At the Foot of the Cross: The Violent Legacy of a Theological Symbol

Fred Laceda

N.T. Wright asks why the Cross became the enduring symbol of Christianity especially if we consider its original purpose as Rome’s mechanism to literally quash dissent. In a typical Wright fashion his answer comes in a form of weaving together seemingly disparate theological threads to create a coherent metanarrative. The finished product is a comprehensive and learned theology which most Christians would agree with. What is lacking in such a theological appropriation and remembering of the Cross is the road it travelled from a violent symbol to a symbol of redemption. This road, contrary to our Christian bubble, is accompanied by antagonism, exclusion, and violent hatred. Let me tell that part of the story.

But what if there is another mechanism at play in the rise of the Cross as an enduring symbol to captivate Christians making it the most important expression of their faith? To get a glimpse of this is to go beyond the surface and look at the underside of a coherent discourse; Foucault’s genealogy is certainly capable of excavating buried ‘subjugated knowledges’ like this. Another is Girard’s scapegoat mechanism; an important moment in that process is what Girard calls a meconnaissance roughly translated in English as “misunderstanding” or “misrecognition” by the participants involved in the ritualized violence.

To get a grip of this mechanism is to understand the “othering” done by Christians throughout history. These others go by the name of Jews, Pagans, Gentiles, Romans, infidels, Moors, witch, and heretics. These “others” signify a certain point in the history of Christian conflict. What remains constant, however, as an enduring other are the Jews. The Jews function as the primal other in the collective imagination of Christians and through its theological discourse. This is especially true in our remembering of Jesus’ tragic death on the Cross.

Going back to Girard’s theory every scapegoat mechanism needs a sacrificial victim — either a group or an individual — for the collective murder to get moving. The purpose of the victim is to lay the blame, impute the guilt, and provide the source of conflict.

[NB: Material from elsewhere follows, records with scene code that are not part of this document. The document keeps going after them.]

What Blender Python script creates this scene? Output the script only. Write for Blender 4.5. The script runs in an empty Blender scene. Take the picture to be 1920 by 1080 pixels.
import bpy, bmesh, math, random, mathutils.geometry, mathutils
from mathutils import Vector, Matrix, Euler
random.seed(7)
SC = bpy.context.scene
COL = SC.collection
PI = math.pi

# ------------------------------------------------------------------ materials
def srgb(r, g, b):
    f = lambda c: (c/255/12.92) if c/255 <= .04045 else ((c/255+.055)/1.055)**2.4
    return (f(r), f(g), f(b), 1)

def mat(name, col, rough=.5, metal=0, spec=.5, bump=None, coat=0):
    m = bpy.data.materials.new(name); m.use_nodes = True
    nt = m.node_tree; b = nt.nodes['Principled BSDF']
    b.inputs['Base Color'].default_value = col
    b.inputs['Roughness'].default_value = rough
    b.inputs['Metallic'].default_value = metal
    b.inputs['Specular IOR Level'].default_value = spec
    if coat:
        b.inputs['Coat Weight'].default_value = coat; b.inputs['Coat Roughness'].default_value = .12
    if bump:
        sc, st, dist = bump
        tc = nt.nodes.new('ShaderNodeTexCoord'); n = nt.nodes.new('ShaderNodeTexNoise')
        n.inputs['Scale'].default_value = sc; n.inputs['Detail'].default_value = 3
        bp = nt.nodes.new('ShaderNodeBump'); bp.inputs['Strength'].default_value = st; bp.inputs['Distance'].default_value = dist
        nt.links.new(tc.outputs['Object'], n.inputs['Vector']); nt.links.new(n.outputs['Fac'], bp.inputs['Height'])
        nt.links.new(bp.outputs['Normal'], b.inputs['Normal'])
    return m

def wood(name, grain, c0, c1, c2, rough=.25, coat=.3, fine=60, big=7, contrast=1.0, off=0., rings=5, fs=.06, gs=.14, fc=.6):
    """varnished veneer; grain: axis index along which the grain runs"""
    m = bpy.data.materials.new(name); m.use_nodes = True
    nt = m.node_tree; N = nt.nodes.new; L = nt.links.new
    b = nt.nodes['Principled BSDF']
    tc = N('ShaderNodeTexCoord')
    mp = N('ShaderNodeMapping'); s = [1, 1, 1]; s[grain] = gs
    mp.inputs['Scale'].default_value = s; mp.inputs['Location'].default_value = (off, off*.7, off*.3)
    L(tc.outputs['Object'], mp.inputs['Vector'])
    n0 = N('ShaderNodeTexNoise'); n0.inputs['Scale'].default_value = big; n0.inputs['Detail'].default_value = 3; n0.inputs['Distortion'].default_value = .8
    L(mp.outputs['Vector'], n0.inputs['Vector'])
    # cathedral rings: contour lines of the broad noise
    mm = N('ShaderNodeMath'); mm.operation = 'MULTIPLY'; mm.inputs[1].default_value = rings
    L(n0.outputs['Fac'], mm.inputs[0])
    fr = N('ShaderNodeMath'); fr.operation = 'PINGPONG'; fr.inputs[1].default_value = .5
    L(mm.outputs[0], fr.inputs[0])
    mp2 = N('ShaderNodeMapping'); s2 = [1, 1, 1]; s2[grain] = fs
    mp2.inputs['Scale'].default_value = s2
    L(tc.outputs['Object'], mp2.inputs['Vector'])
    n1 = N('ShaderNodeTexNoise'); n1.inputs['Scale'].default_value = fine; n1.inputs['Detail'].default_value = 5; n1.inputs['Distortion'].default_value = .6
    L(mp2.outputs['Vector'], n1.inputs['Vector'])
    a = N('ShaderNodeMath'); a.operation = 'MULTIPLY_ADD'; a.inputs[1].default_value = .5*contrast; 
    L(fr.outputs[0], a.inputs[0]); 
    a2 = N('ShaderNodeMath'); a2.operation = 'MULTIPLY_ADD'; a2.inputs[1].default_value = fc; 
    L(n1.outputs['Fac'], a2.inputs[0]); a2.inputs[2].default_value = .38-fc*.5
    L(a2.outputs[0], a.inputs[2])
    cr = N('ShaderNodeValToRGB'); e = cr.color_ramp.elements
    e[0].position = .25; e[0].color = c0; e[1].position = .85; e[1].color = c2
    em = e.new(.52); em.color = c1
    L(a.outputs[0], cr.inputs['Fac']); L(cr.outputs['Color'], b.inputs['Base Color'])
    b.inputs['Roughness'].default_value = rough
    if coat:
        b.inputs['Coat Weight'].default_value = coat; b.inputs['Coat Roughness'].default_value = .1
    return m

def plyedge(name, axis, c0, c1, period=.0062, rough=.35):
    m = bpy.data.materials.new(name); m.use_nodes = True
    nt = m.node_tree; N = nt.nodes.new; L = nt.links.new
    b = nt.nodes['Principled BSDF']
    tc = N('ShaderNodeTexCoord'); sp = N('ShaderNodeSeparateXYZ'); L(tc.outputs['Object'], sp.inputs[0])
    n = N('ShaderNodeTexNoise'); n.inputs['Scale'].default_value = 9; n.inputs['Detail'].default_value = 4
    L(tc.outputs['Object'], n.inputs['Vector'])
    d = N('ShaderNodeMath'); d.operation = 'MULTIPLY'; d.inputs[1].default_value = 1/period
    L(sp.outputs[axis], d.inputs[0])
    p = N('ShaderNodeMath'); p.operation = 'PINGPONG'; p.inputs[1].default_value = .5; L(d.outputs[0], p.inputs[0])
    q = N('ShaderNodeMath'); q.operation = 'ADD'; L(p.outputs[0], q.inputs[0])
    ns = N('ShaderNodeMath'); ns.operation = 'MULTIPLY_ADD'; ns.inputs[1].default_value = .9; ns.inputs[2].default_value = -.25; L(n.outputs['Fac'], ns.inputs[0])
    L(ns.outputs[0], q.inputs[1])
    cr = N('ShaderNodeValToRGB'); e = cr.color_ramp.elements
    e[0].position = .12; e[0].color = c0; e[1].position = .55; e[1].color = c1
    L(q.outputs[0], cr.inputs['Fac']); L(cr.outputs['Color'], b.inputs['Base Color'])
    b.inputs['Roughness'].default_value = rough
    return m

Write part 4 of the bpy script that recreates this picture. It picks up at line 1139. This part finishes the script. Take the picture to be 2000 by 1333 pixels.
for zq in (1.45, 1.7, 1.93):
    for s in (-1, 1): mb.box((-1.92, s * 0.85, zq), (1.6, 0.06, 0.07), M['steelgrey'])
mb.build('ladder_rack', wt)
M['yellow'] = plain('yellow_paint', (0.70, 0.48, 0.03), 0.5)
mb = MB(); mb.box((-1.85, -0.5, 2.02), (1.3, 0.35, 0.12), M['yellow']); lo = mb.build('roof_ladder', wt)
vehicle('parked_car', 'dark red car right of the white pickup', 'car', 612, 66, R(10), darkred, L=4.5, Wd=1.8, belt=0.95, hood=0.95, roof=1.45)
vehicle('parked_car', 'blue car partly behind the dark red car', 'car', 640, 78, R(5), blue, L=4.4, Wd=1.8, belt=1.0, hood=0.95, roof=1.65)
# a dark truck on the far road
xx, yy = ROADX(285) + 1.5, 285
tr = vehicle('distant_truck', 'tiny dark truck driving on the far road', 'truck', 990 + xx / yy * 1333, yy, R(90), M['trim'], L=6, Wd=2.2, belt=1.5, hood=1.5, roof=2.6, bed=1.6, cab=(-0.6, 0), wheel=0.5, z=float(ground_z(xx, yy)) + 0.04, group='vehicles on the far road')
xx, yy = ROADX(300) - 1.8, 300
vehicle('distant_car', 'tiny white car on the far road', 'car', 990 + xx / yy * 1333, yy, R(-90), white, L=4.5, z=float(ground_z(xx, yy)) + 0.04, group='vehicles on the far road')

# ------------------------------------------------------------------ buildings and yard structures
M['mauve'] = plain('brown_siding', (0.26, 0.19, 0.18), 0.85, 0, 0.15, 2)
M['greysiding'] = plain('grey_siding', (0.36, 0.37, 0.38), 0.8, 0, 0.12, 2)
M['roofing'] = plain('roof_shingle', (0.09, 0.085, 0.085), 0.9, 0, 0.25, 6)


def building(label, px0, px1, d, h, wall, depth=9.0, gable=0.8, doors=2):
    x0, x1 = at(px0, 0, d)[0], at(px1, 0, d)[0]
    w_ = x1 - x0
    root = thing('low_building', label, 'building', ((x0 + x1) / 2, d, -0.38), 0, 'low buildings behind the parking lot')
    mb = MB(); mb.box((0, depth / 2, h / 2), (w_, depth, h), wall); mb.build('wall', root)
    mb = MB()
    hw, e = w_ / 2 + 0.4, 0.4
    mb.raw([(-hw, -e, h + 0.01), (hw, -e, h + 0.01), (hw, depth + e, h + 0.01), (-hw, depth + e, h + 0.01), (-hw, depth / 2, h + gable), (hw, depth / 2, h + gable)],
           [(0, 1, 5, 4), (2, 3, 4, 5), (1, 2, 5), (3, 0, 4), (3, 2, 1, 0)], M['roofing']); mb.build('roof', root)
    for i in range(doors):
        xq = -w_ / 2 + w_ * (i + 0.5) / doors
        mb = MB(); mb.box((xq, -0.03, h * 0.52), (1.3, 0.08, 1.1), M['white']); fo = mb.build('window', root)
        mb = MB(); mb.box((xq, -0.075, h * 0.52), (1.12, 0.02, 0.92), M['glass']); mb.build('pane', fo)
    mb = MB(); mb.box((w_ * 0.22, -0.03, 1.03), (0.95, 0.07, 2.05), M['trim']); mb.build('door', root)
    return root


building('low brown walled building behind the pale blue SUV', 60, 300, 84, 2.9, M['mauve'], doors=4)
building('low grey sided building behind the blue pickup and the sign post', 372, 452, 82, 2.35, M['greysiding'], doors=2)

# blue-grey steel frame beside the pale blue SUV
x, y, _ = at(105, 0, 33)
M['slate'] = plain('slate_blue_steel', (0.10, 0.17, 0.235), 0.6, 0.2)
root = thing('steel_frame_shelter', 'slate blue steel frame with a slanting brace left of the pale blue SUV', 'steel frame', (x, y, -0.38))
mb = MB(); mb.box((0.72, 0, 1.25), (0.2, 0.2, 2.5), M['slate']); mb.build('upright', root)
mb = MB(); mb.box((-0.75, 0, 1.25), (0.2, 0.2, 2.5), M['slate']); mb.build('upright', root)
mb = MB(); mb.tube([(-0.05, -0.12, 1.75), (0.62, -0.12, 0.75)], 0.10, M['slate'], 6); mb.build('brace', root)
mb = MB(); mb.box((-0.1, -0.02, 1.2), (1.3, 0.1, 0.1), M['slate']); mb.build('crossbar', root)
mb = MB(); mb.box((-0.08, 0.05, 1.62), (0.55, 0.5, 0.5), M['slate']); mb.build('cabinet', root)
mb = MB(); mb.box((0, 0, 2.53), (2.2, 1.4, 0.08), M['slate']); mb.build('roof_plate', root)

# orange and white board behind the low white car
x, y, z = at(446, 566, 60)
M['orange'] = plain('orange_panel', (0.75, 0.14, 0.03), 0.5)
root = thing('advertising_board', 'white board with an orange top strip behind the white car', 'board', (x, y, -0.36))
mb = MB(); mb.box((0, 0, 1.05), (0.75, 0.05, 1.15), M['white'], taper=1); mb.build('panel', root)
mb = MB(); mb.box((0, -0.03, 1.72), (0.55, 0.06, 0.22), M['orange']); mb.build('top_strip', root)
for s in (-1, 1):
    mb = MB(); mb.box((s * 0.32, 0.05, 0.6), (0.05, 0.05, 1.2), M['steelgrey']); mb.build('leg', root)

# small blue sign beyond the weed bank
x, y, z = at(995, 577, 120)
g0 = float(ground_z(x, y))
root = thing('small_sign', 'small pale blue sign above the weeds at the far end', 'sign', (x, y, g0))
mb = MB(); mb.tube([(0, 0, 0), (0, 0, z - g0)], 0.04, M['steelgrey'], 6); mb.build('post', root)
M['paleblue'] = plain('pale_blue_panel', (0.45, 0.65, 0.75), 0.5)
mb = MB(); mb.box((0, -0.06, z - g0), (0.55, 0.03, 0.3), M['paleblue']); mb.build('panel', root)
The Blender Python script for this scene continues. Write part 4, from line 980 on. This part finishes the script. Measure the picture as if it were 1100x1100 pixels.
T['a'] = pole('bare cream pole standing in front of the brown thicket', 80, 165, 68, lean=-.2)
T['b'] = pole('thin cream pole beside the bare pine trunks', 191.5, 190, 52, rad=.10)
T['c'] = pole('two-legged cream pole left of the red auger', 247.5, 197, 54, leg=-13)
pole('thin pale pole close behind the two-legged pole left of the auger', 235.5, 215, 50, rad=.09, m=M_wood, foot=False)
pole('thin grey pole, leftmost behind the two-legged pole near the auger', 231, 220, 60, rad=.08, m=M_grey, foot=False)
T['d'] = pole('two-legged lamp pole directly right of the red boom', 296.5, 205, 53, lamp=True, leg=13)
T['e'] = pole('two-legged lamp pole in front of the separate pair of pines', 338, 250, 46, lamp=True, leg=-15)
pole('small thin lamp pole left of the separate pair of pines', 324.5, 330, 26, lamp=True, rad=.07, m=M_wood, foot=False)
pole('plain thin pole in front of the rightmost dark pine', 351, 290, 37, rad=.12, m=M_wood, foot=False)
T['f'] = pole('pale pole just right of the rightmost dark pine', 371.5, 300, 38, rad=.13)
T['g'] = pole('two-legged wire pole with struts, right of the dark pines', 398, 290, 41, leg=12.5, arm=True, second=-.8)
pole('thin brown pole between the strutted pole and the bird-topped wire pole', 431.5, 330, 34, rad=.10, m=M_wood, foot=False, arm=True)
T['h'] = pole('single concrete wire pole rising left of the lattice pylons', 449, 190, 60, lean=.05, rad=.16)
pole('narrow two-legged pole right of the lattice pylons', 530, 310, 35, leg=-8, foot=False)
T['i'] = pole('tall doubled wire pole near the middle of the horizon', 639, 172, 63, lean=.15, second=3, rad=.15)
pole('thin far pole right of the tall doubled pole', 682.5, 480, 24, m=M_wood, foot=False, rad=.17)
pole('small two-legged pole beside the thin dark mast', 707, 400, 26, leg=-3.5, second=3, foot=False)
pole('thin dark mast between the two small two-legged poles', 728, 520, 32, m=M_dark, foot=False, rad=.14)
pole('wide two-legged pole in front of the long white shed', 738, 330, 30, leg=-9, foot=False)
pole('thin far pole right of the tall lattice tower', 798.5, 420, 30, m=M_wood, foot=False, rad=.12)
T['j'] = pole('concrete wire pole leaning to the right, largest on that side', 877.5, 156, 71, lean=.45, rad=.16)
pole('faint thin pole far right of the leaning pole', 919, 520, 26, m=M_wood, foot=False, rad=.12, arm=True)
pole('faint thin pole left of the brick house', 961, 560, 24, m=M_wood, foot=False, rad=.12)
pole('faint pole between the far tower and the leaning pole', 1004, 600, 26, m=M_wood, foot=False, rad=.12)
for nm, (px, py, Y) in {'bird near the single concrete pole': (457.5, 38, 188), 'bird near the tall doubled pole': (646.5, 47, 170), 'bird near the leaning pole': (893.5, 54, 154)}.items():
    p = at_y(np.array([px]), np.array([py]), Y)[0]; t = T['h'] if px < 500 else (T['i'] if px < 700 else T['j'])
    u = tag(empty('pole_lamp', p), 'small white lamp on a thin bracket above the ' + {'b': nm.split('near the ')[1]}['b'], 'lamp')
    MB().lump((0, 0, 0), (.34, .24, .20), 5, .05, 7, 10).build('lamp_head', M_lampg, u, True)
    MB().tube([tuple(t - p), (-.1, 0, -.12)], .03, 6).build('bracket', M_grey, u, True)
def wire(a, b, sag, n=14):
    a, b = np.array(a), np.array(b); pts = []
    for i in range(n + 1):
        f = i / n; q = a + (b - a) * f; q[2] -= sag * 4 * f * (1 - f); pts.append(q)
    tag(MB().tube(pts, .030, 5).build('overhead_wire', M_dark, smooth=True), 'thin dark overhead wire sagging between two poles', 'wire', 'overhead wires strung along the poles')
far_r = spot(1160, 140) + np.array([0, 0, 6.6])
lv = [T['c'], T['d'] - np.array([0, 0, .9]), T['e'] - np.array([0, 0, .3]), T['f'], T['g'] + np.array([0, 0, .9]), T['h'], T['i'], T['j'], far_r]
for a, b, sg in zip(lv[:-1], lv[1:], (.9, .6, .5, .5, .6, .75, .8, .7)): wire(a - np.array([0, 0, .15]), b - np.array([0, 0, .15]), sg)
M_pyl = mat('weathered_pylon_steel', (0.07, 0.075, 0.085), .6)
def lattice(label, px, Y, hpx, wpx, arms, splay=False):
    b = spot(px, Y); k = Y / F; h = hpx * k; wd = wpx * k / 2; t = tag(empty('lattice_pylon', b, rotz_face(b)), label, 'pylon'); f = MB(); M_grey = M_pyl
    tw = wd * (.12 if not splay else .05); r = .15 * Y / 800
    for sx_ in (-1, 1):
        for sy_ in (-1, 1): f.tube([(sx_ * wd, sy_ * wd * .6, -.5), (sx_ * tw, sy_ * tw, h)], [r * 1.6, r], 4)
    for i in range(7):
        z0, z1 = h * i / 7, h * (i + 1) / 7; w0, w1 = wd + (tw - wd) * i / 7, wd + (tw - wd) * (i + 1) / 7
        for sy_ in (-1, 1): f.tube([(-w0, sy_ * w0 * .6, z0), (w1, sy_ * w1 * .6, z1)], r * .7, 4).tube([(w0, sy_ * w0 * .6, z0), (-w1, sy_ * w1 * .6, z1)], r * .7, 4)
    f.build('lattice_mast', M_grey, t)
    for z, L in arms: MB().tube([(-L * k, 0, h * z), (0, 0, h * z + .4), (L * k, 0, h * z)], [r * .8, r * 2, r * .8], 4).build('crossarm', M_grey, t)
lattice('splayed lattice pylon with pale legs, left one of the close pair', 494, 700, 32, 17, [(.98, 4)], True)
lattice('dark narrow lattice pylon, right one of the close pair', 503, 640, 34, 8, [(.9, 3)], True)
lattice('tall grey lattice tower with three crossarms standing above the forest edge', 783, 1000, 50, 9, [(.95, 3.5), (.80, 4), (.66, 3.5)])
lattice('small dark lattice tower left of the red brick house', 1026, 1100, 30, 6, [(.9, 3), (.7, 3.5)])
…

In Girard’s view it was the Judeo-Christian tradition in general and the death of Jesus in particular that provided the breaking point from the archaic sacrificial violence.

What is not accounted for by Girard and his followers, and the likes of N.T. Wright, is the violent role of the dominant memory of the Cross, i.e., blaming the Jews. Thus every recalling of the salvific role of the Cross brings with it the collective hatred and resentment on the Jews. Even if we agree with Girard that Christianity exposed the violent structure of sacrificial mechanism, Christianity through a misrecognition, perpetrated another act of violence in the form of anti-Semitism. As we ponder the meaning of the Cross of Christ, may we lay to rest the violent side of such memory and remembering!